Desde el mismo ángulo superior izquierdo de ambos lienzos surge la luz espiritual que nutre la necesitada voracidad interior de ambos sagrados personajes. Para mayor similitud, los dos personajes pasaron a la leyenda sagrada como penitentes consagrados. Aquí están además ambos elevando ese mismo estado semejante místico para la mayor exaltación artística de su éxtasis penitencial. La grandeza de estos dos pintores, salvando las distancias artísticas entre ellos, es sublime al merecer la visión de una inspiración espiritual compuesta, sin embargo, en cada caso, por el gesto específico de su propio género. En la Magdalena la belleza es acentuada por la sagaz composición de un medio cuerpo compungido por el abrazo de sus manos ante el momento crítico de iluminación espiritual. En San Jerónimo la fuerza de la iconografía es representada ahora por la sorpresa que obliga al santo a girar su cuerpo enjuto y sin vigor hacia la poderosa luz sagrada. No hay ahí belleza más que en el conjunto de una composición extraordinaria. En la Magdalena, a cambio, es el gesto y su belleza, tan femenino como humano. En San Jerónimo es el Arte completamente el que brilla ahora, sin otra cosa más que sus fabulosos colores y formas innovadoras. Porque El Greco no necesitará nada más en su obra de Arte que las formas y los colores para representar la belleza genial más extraordinaria. No tiene más que inspirarse en el mismo punto de fuga y componer así, genuinamente, sus trazos originales y sus colores artísticos tan expresivos para hacer con todo ello una creación sublime. Doménico, a cambio, necesitará componer un escenario detallista y bello para completar así la misma inspiración artística espiritual.

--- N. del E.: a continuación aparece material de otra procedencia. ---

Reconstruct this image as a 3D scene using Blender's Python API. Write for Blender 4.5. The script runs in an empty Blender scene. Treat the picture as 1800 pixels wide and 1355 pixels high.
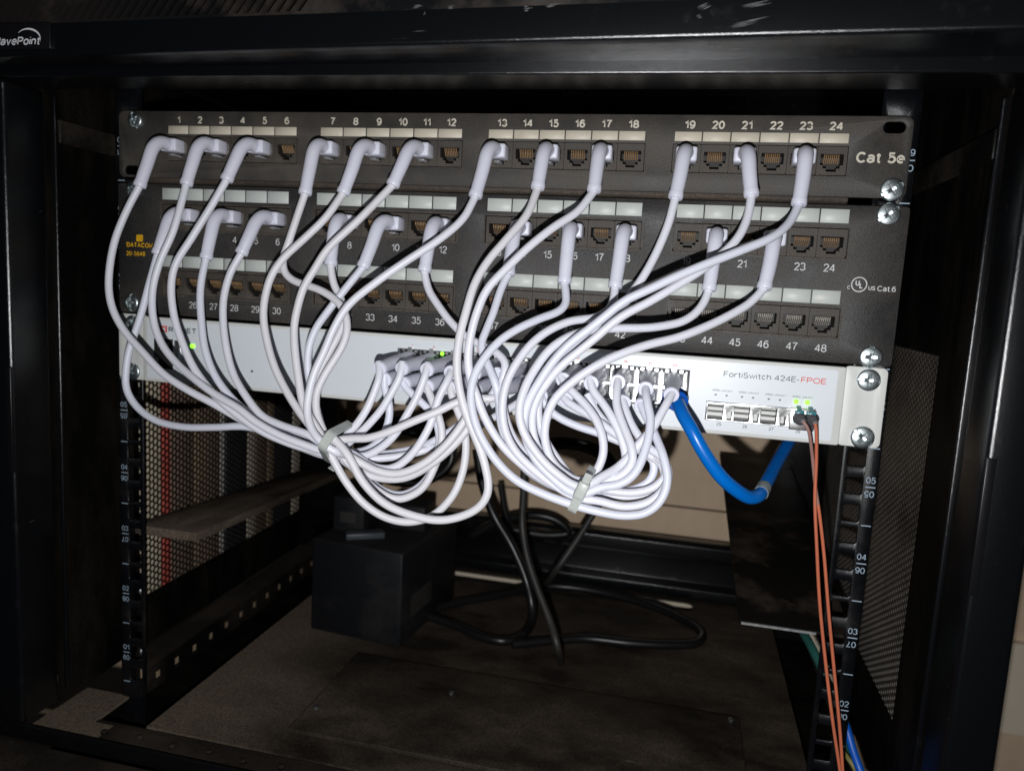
import bpy, bmesh, math, random
import numpy as np
from mathutils import Vector, Matrix, Euler

random.seed(7)
rng = np.random.default_rng(7)
scn = bpy.context.scene
C = scn.collection
MM = 0.001
ZOFF = 430.0            # mm, lifts the rack so that everything stands above z = 0

# ------------------------------------------------------------------ camera, world, flash, exposure
CAM = np.array([132.27, -449.36, -98.56])
ROT = Euler((1.43909516, -0.0553618962, 0.224575419), 'XYZ')
FPX = 1343.809
cam_d = bpy.data.cameras.new('camera')
cam = bpy.data.objects.new('camera', cam_d)
C.objects.link(cam)
cam.location = (CAM[0]*MM, CAM[1]*MM, (CAM[2]+ZOFF)*MM)
cam.rotation_euler = ROT
cam_d.sensor_fit = 'HORIZONTAL'
cam_d.sensor_width = 36.0
cam_d.lens = 36.0*FPX/1800.0
cam_d.clip_start = 0.01
cam_d.clip_end = 20.0
cam_d.dof.use_dof = True
cam_d.dof.focus_distance = 0.42
cam_d.dof.aperture_fstop = 9.0
scn.camera = cam

world = bpy.data.worlds.new('World')
scn.world = world
world.use_nodes = True
world.node_tree.nodes['Background'].inputs[0].default_value = (0.75, 0.85, 1.0, 1)
world.node_tree.nodes['Background'].inputs[1].default_value = 0.006

RM = np.array(ROT.to_matrix())
fl = bpy.data.lights.new('flash', 'POINT')
fl.energy = 7.2
fl.color = (0.975, 0.985, 1.0)
fl.shadow_soft_size = 0.003
flo = bpy.data.objects.new('flash', fl)
C.objects.link(flo)
fp = CAM + RM @ np.array([-7.0, -43.0, 0.0])
flo.location = (fp[0]*MM, fp[1]*MM, (fp[2]+ZOFF)*MM)

scn.render.engine = 'CYCLES'
scn.view_settings.view_transform = 'Standard'
scn.view_settings.look = 'None'
scn.view_settings.exposure = 0.0
scn.view_settings.gamma = 1.0
scn.view_settings.use_curve_mapping = False


def at(px, py, X=None, Y=None, Z=None):
    """point of the place (mm) that a photograph pixel looks at, on a plane of known X, Y or Z"""
    d = RM @ np.array([(px-900)/FPX, -(py-677.5)/FPX, -1.0])
    for k, v in enumerate((X, Y, Z)):
        if v is not None:
            return CAM + d*(v-CAM[k])/d[k]


# ------------------------------------------------------------------ materials
def new_mat(name):
    m = bpy.data.materials.new(name)
    m.use_nodes = True
    nt = m.node_tree
    return m, nt, nt.nodes['Principled BSDF']


def noise(nt, scale, detail=4, rough=0.6, stretch=None, vec=None):
    n = nt.nodes.new('ShaderNodeTexNoise')
    n.inputs['Scale'].default_value = scale
    n.inputs['Detail'].default_value = detail
    n.inputs['Roughness'].default_value = rough
    tc = nt.nodes.new('ShaderNodeTexCoord')
    src = tc.outputs['Object']
    if stretch:
        mp = nt.nodes.new('ShaderNodeMapping')
        mp.inputs['Scale'].default_value = stretch[:3]
        if len(stretch) > 3:
            mp.inputs['Rotation'].default_value = stretch[3]
        nt.links.new(src, mp.inputs['Vector'])
        src = mp.outputs['Vector']
    nt.links.new(src, n.inputs['Vector'])
    return n


def ramp(nt, fac, stops):
    r = nt.nodes.new('ShaderNodeValToRGB')
    e = r.color_ramp.elements
    while len(e) < len(stops):
        e.new(0.5)
    for el, (p, c) in zip(e, stops):
        el.position = p
        el.color = (*c, 1) if len(c) == 3 else c
    nt.links.new(fac, r.inputs['Fac'])
    return r


def mix(nt, fac, a, b):
    m = nt.nodes.new('ShaderNodeMix')
    m.data_type = 'RGBA'
    if isinstance(fac, (int, float)):
        m.inputs[0].default_value = fac
    else:
        nt.links.new(fac, m.inputs[0])
    for i, v in ((6, a), (7, b)):
        if isinstance(v, tuple):
            m.inputs[i].default_value = (*v, 1)
        else:
            nt.links.new(v, m.inputs[i])
    return m.outputs[2]


def bump(nt, bsdf, height, strength, dist=0.0003):
    b = nt.nodes.new('ShaderNodeBump')
    b.inputs['Strength'].default_value = strength
    b.inputs['Distance'].default_value = dist
    nt.links.new(height, b.inputs['Height'])
    nt.links.new(b.outputs['Normal'], bsdf.inputs['Normal'])


def m_plain(name, col, rough=0.5, metal=0.0, var=0.12, vscale=60, bstr=0.0, bscale=1500, **kw):
    m, nt, b = new_mat(name)
    n = noise(nt, vscale, 5)
    lo = tuple(c*(1-var) for c in col)
    hi = tuple(min(1, c*(1+var)) for c in col)
    r = ramp(nt, n.outputs['Fac'], [(0.3, lo), (0.7, hi)])
    nt.links.new(r.outputs['Color'], b.inputs['Base Color'])
    b.inputs['Roughness'].default_value = rough
    b.inputs['Metallic'].default_value = metal
    for k, v in kw.items():
        b.inputs[k.replace('_', ' ')].default_value = v
    if bstr:
        nb = noise(nt, bscale, 2)
        bump(nt, b, nb.outputs['Fac'], bstr)
    return m


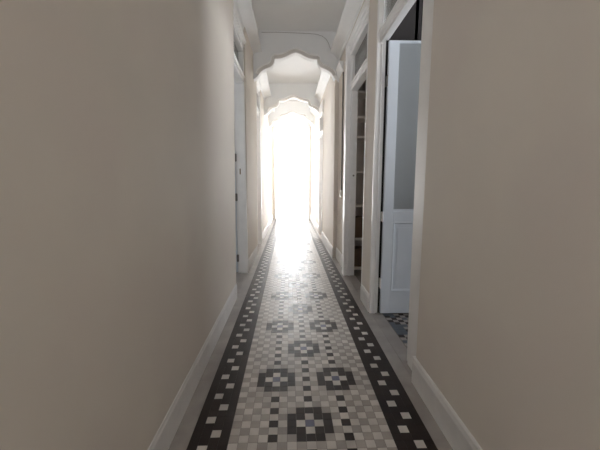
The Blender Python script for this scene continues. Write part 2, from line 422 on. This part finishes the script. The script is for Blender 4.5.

Uno es mediocridad artística inspirada y completada gracias a una afortunada composición estilística espiritual. El otro es genialidad plástica en todos los sentidos creativos que puedan darse en una obra artística como esta. Coincidieron ambas obras en la inspiración espiritual y en el momento de la creación artística, inicios del Barroco. Coincidieron además en la composición y en la fuente de la exaltación de la mística sagrada de los dos santos penitentes. Pero, nada más. Uno es una bella realización de la Magdalena en un momento naturalista de éxtasis espiritual. El otro es una obra maestra de Arte. El Greco hace muchísimo más con menos. Dómenico exagera y centra en exceso lo que una mirada exoftálmica completa sin mucho acorde estético elogioso. Aquí la inspiración y la composición consiguen lo que el detalle y los elementos iconográficos sustraen sin complejos al acabado final. Aun así, la obra Magdalena penitente es interesante por la verosimilitud de un gesto auténtico de misticismo espiritual muy humano y realista. Es el Barroco con sus promesas iniciales de tendencia rupturista de un estilo alejado del mundo como lo fueran el Manierismo o el Renacimiento. Pero nos sirve ahora también para valorar, comparativamente, el magnífico fenómeno estético y artístico que supuso El Greco. En su obra San Jerónimo las formas se subordinan aquí al conjunto estético general. No hay nada que pueda hacernos ahora elogiar los posibles elementos, separadamente, en que se compone la obra final. Sólo el conjunto es posible aquí de traducir en lo artístico consiguiendo finalmente un resultado plástico maravilloso, algo inconcebible en el Arte si no hubiese existido el Manierismo. Porque en el Manierismo fue el todo lo único elogioso siempre, frente a cada parte o elemento compositivo sin definición, por sí misma, clásica valorable. El Greco es un pintor manierista pero, al final de su vida, obtuvo un sentido colorista que le acercaría al Barroco más expresivo. Aquí, en las formas es un pintor manierista, en el color es uno barroco. Por eso esta pintura del santo anacoreta es un ejemplo extraordinario del resultado de aquel sismo tan maravilloso que supuso el paso del Arte del siglo XVI al XVII, o sea, de las formas al color, de las partes clásicas al conjunto estético más elaborado.

(Óleo Magdalena penitente, 1600, del pintor Doménico Tintoretto, Museos Capitolinos, Roma; Obra San Jerónimo, 1610-1614, El Greco, National Gallery de Arte, EEUU.)